Everything goes into Apple Health but individual apps can barely talk to one another. Oura won’t pull heart rate data from Apple Health, so when I track my lifting workouts on my watch (a ring is a no-go for barbell work) it’s not there. Same for my Polar chest strap which I use during judo and BJJ. Oura is completely blind to this despite the data being available and it having access through Health.

Strava only pulls in workouts for apps that have been directly connected to it. So I have to have n:m connections between apps with this model, and only get sync between apps that have explicit Strava integration. For Garmin cycling workouts this works okay. When I integrate with Polar workouts, Strava insists on reduplicating the data back into Apple Health a second time. I have yet to find a way to get the data into Strava but have it recorded once instead sold zero times or twice.

Garmin directly refuses to use anything not recorded from their own devices. It won’t import sleep from my Oura or Withings trackers, heart rate from anything else, etc.
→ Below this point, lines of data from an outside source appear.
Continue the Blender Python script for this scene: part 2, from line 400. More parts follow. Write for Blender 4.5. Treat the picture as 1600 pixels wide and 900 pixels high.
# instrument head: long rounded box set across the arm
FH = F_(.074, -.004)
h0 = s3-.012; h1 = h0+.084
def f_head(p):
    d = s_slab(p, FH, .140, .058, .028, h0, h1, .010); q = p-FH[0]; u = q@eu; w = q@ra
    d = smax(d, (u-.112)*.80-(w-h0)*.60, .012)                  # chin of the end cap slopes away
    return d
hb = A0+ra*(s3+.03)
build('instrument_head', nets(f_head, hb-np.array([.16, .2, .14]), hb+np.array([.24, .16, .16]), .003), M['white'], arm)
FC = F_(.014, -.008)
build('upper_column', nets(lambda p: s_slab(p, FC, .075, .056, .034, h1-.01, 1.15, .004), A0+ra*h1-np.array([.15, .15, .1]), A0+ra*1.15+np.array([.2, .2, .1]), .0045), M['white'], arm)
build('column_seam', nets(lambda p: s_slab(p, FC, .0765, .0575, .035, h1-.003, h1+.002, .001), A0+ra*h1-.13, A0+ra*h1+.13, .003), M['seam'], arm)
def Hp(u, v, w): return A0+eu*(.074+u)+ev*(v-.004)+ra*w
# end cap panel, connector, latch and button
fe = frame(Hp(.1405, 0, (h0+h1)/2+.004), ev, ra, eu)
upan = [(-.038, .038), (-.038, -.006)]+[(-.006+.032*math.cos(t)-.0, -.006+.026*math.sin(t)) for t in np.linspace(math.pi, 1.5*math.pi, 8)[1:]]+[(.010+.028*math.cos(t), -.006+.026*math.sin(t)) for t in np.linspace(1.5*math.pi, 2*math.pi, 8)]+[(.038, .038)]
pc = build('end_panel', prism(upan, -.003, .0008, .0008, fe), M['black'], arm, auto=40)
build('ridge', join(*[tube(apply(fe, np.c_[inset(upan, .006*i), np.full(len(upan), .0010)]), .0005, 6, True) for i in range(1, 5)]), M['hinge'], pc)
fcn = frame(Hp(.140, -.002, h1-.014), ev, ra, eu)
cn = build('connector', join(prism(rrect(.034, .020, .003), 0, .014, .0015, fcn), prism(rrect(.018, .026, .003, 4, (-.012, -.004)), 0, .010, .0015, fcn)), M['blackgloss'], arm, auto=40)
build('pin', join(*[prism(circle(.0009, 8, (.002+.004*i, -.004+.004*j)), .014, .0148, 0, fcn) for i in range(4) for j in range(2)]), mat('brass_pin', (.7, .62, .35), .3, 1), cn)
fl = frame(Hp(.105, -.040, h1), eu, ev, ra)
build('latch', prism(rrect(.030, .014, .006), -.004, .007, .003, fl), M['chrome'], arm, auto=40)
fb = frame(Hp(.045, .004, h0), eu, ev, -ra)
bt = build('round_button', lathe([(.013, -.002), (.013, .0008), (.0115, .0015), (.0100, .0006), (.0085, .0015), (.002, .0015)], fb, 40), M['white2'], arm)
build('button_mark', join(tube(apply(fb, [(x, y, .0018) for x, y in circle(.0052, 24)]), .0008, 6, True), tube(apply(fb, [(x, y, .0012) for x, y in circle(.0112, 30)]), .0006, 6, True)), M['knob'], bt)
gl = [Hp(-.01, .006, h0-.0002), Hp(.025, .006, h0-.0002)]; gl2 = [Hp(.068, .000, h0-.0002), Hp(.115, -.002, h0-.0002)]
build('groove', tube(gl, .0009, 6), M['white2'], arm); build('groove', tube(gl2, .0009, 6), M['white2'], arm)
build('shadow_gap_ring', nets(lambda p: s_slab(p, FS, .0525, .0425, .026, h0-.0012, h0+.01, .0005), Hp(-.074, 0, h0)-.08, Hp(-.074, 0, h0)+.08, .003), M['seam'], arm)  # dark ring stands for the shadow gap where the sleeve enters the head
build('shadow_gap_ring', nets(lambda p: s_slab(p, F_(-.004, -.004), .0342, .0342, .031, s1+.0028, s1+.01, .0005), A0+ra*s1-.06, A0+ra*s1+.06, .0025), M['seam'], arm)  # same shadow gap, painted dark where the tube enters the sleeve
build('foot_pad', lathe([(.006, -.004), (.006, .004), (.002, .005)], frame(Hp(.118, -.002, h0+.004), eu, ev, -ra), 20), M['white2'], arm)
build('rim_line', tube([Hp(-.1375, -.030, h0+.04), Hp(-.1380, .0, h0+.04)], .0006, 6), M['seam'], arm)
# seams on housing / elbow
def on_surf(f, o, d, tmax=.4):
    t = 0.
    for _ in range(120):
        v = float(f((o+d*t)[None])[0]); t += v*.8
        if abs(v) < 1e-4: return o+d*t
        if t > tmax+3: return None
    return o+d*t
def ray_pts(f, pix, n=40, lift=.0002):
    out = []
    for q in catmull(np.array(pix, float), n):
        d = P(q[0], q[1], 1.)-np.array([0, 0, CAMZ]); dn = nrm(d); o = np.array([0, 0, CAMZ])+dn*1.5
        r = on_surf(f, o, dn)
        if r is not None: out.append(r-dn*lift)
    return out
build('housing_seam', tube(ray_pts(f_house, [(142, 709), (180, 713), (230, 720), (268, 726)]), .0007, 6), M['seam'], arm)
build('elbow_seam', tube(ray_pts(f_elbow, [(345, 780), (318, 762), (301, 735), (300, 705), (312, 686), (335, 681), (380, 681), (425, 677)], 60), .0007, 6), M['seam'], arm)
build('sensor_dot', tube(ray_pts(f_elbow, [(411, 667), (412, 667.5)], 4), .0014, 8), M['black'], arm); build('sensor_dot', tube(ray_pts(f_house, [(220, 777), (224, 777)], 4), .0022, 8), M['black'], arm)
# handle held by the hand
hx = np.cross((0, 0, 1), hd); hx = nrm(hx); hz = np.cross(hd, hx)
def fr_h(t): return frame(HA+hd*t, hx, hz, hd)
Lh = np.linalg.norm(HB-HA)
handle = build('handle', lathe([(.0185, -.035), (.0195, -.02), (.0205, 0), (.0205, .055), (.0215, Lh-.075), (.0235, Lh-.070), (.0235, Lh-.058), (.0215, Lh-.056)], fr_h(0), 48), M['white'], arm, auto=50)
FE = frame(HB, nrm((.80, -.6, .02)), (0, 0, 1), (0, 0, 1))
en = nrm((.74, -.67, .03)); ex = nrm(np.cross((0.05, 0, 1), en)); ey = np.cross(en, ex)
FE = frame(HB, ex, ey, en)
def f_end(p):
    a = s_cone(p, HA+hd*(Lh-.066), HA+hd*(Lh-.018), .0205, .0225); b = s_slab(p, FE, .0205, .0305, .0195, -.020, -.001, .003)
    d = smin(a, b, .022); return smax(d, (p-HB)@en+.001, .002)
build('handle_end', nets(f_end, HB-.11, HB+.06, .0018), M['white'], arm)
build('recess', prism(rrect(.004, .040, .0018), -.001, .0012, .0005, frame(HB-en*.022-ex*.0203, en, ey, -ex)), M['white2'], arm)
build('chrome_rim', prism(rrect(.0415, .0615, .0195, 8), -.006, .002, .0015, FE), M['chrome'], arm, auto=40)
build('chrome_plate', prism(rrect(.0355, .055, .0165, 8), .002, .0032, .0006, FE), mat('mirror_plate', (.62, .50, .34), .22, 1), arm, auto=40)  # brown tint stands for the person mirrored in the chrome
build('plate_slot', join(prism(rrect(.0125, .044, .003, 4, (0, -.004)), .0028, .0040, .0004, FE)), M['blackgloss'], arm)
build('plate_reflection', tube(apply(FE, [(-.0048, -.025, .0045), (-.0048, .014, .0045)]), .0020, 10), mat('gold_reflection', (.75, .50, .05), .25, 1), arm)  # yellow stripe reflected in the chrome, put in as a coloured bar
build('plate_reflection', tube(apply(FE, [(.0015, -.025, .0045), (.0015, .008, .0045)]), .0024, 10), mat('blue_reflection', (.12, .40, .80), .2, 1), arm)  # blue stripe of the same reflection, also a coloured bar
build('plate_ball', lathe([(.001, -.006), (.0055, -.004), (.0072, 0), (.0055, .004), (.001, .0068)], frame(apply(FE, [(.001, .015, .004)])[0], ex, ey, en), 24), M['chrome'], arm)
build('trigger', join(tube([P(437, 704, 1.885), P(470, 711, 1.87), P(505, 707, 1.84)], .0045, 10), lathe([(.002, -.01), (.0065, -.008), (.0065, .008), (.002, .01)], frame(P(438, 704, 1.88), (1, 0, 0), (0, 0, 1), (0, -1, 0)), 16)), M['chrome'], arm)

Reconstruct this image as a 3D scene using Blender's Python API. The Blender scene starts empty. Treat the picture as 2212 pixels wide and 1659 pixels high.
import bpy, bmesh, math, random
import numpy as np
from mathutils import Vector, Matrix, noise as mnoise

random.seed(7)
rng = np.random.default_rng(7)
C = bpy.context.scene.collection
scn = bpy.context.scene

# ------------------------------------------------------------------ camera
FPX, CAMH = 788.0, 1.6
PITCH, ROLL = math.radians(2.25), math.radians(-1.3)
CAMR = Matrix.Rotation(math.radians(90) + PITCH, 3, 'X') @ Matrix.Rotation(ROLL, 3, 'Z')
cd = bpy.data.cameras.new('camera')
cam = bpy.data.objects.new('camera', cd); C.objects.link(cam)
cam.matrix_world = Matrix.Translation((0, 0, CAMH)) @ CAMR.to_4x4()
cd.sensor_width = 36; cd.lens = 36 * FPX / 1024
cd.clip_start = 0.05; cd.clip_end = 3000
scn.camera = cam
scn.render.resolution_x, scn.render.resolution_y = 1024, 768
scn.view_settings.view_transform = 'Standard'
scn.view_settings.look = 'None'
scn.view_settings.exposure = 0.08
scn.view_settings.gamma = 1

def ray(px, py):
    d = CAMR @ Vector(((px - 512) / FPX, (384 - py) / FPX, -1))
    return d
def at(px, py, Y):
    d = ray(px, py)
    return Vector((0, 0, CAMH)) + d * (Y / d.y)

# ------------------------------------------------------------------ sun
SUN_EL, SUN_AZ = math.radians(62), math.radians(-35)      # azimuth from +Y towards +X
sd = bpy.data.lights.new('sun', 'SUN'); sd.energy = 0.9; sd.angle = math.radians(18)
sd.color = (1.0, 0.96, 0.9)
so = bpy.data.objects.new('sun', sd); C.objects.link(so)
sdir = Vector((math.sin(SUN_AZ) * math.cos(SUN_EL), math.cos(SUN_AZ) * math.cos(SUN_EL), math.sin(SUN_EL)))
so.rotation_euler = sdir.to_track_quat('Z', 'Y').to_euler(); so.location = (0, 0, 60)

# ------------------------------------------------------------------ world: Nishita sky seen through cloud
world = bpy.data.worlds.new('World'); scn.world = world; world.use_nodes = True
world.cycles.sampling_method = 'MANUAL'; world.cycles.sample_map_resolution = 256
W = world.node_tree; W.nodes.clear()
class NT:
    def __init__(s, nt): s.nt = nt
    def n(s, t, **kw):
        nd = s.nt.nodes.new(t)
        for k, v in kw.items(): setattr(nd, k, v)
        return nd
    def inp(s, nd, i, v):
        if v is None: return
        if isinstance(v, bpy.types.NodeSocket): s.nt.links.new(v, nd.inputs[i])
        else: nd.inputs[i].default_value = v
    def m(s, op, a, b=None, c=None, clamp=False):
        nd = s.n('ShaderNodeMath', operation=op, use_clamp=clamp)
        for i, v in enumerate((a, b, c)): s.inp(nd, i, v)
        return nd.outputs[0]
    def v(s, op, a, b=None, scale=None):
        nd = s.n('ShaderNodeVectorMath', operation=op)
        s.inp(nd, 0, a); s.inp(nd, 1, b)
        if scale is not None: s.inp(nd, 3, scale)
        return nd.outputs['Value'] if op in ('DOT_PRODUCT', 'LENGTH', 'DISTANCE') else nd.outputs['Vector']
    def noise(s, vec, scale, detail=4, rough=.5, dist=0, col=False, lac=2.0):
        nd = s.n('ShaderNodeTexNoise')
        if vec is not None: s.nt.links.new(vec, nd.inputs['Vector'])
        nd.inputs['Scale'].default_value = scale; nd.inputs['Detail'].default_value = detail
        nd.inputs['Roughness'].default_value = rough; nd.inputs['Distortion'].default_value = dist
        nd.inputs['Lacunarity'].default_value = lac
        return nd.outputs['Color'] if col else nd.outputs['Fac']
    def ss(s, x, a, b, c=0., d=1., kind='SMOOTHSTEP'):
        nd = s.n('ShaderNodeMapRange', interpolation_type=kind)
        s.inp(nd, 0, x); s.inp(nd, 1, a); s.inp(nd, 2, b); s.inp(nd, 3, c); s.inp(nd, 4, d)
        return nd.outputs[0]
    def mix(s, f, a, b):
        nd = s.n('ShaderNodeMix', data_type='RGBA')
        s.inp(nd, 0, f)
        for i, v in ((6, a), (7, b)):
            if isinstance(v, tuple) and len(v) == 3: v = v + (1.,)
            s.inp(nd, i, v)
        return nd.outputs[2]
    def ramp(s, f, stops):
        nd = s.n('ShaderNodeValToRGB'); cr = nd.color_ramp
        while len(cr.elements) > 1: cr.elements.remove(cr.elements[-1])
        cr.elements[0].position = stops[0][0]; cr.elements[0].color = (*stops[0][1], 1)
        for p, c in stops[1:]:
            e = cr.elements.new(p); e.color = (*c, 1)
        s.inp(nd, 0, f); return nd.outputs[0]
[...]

Want to use any of the derived metrics in their app? Sorry, you'll need to exclusively use Garmin devices for everything in order to have all that data in place.

The only thing that isn’t a complete shitshow in this entire ecosystem is Apple Health.


Garmin, Polar, and Strava existed before Apple Health/Watch were released. They had to have a solution in a non-Apple world, and I doubt they'd abandon existing users once Apple appeared (and stuck around).

Oura's first Ring was released the same year as the Watch, so I don't think that Oura was given early access.


I’m not asking them to abandon anything.

Apple Health has been around over ten years. Oura could have figured out in the intervening time how to read heart rate data from Health.

All I’m asking for Strava, Garmin, and the rest is to just use Apple Health to import data from other sources and assume that it is the source of truth for externally-generated data rather than requiring direct app-to-app integration or simply ignoring anything their devices didn’t emit.


What are you not getting imported? Strava does import activities from Apple Health and it's treated no differently than an activity recorded in the app. (Feel free to email me with details, my first name at strava dot com).


What's it like getting data out of Apple Health?


There’s a very easily-discovered button to export everything. It goes to some sort of XML format that I haven’t bothered to inspect but which I assume others have written extractors for.

I don’t think I really care all that much though. Other than older heart rate data from my watch and workouts recorded on my watch, all the data is already stored in the apps that created it: Strava, Oura, Garmin, Polar, etc. If I went elsewhere, those apps will still have all their own collected information.

I don’t mind that those apps are the source of truth for stuff collected from their own devices. I just want them all to share data with and communicate to one another through Apple Health instead of insisting they can only use data they directly collected (Garmin, Oura, Polar) or requiring direct integration between every pairwise set of apps (Polar, Strava).


Not hard at all.


That might have changed in recent years - I can import workouts to Strava that are recorded by my Apple Watch


With maps? The only Appleista that I know that crossposts to Strava always ends up with stats, but no map trace.


Yes, with maps. The Apple Watch Strava app will record and upload directly or you can import workouts from Apple Health, both give you GPS, HR, etc.

If recorded elsewhere it can depend, but that’s due to Strava being irritating/changing/dropping integration features in the last couple of years and not an Apple ecosystem issue.

Or those people have maps uploaded but have chosen not to make them public?


It used to be a fairly unintuitive manual process but Strava enabled auto-import with full GPS and heart rate import recently.


They may be less gatekeeping than others, but they don't let you get data off the device without a cloud account, at which point all your biometrics are for sale.


Just plug in the Garmin watch to your computer, and its storage opens revealing sensibly named folders. You can open the folder named Activity and copy your sport files in FIT format. Everything else is JSON.

No cloud account needed!


Are you talking about Garmin? If so, that's not my experience of the two watches I have had, which let you take data directly from the device over USB (as FIT files).


On my Garmin Forerunner watch, under Settings/System/USB Mode - change to "Mass Storage" from "Garmin".

I connect the watch via USB cable and copy the FIT files over to the computer.